Neverwinter

So, I was noting earlier that I'm very positive about Neverwinter. I was talking about this on Of Course I'll Play It, and I'd like to expand a bit on that, and in particular, why I'm happier that it's not a full-on MMO.

Neverwinter is going to be using the 4th Edition D&D ruleset. I'm happy with that; 4E is structured and built in such a way that it'll make a very good computer game. Indeed, when it was first released, it was accused of being influenced more by MMOs than previous editions of the tabletop game.

It's going to be a co-op game. That means small groups - I'm guessing up to 8 players, at most - rather than the open worlds of the MMO environment. This is, of course, how D&D is supposed to work. The notion of a 25-man raid in D&D is... well, it's wrong. D&D is a small group game.
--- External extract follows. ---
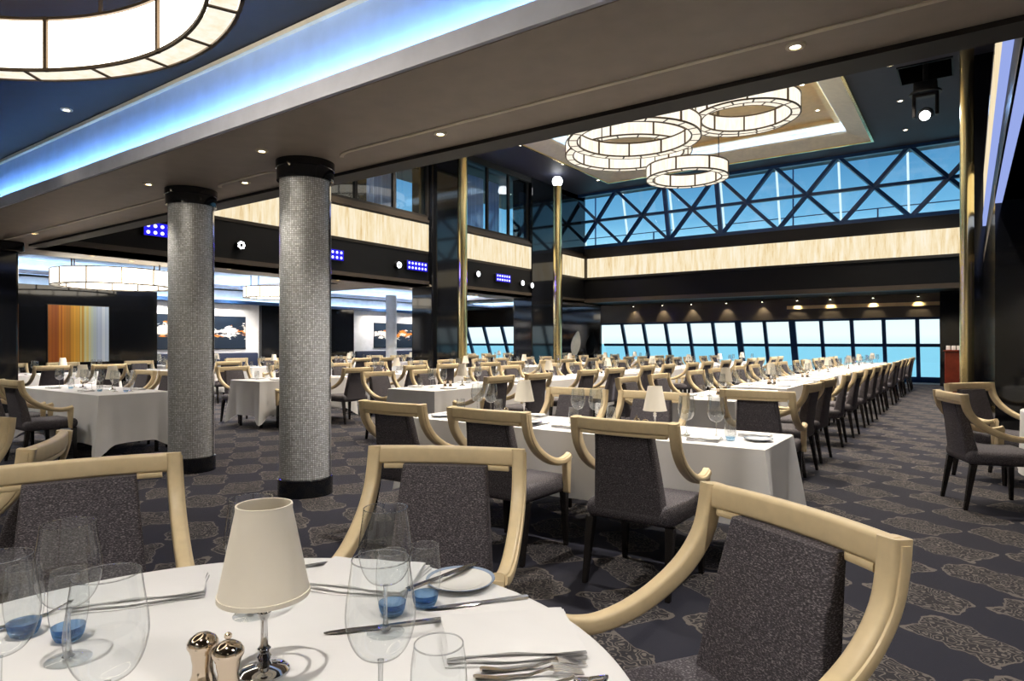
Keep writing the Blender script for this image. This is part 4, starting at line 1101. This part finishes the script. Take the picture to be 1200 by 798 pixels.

Further, in any D&D setting, even in the Forgotten Realms, which are crawling with adventurers, planar travellers, and so forth, the player party should stand out from the peasants. It's nigh-on impossible to get that feeling in a game where everything else that moves is also a maxed-out geared-up adventurer.

And then there's this Forge thing they're talking about, which allows people to write their own content. That notion of rolling your own is an essential part of D&D, and has also been a tradition of the Neverwinter Nights games - to which this is clearly related. All the best D&D campaigns are written not by the professional writers in Wizards of the Coast, but by the individual DMs who are running them.

To be honest, the only thing that really concerns me about Neverwinter is Cryptic; they don't have a good reputation for producing games that start out well. Star Trek Online, for instance, was not really a finished game at launch. However, given this quote from the Gamespot interview with Jack Emmert, Cryptic's COO, I think they know they've done things wrong in the past, and that's the first step toward getting it right this time:

It's not a standard, hundreds-of-hours-grinding MMORPG. Mind you, we've done those in the past. This represents a huge departure from our previous efforts; we're focusing a lot on the quality of each thing we do. We've got constant playtests as well as outside, independent mock reviews. We know that Atari gave us a terrific intellectual property, and we want to do it justice.